The experimental measurement of effective compressive modulus of carbon nanotube forests and the nature of deformation

Measurement of the effective compressive modulus of vertically aligned carbon nanotube (CNT) forests/turfs is evaluated with two different experimental methods. The first experimental method uses a high force nanoindentation system to uniformly compress CNT forests grown on rigid silicon substrates with a second silicon substrate on the top surface of the CNTs. This is performed for CNTs with heights of 61, 315, and 683 μm. Using this nanoindentation-based method, the measured effective compressive modulus values ranged from 0.12 to 1.2 MPa. Additionally, the effect of end constraints is investigated by testing the CNT forests with and without attaching the second rigid substrate to the CNT forest tips with an adhesive.
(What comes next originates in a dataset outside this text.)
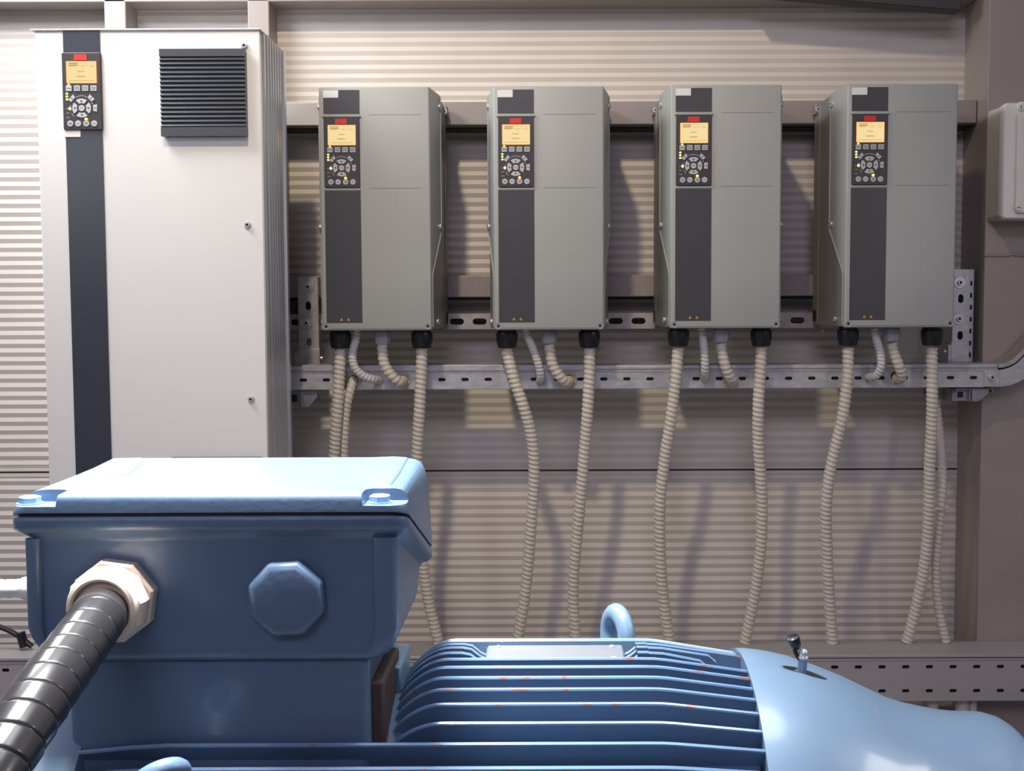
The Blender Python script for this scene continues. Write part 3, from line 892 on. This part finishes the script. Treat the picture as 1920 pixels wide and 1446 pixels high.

It was found that attaching the second substrate to the CNT tips with an adhesive increases the measured effective compressive modulus by 10–30%. The second experimental method in this study is semi in situ and uses a scanning electron microscope and a compressive fixture with load cell. This method shows that under uniform compressive loading, the CNT forests demonstrate a local folding form of deformation with initial folding occurring near the growth substrate. The effective compressive modulus measured using this method was 0.11 MPa for 133 μm tall CNT forests.